Through my experience shooting real estate I've always had a strange relationship with rainy days. While there are downsides to shooting the outside of a home on a rainy day, it's also mother nature's gift to a photographer.
Over the years I've learned that photography from a technical standpoint isn't about your camera, or how fancy of a lens you have. It's not necessarily about the subject. Light. Light is everything. Finding light that translates what our human eyes see onto a photograph on the screen you're looking at or as a print.
Rainy days are still, ahem, sunny days in my world. They are nature's gift because of the perfectly defused light that is everywhere. Defused light that touches everything outside so gentle with subtlety, I have always felt, lends itself to some of my favorite images I've captured. I'm always a little disappointed when a shoot is postponed because it's raining. It always feels like a lost opportunity. I definitely don't like standing out in the rain with thousands of dollars of photography equipment under an umbrella, but the artist in me will always opt to take the risk to capture an image that might evoke a certain emotion in those who see it.
I've had the chance to experiment with some of my real estate shoots this past winter. The images I have caught on rainy days have been among my favorite.
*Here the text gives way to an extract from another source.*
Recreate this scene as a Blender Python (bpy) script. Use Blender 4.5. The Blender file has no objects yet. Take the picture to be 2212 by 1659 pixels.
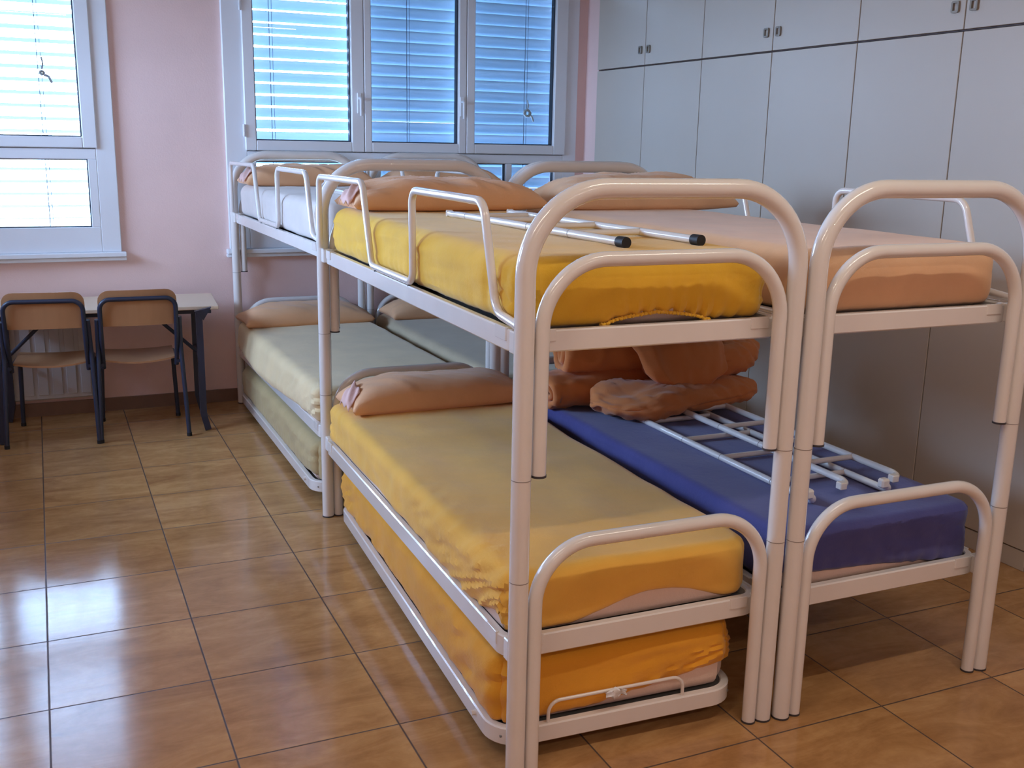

Of course a real estate agent's job is made a little more difficult when they're showing a perspective buyer a home that's shot on a rainy day. Understandably so. So of course I invented my own process I call "The Inversion Inverter". The combination of rainy day light with merging a blue sky, I've been told, is magical.
For those of you have had the privilege of working with, don't count me out on a rainy day, give me an opportunity to make magic with mother nature's gift.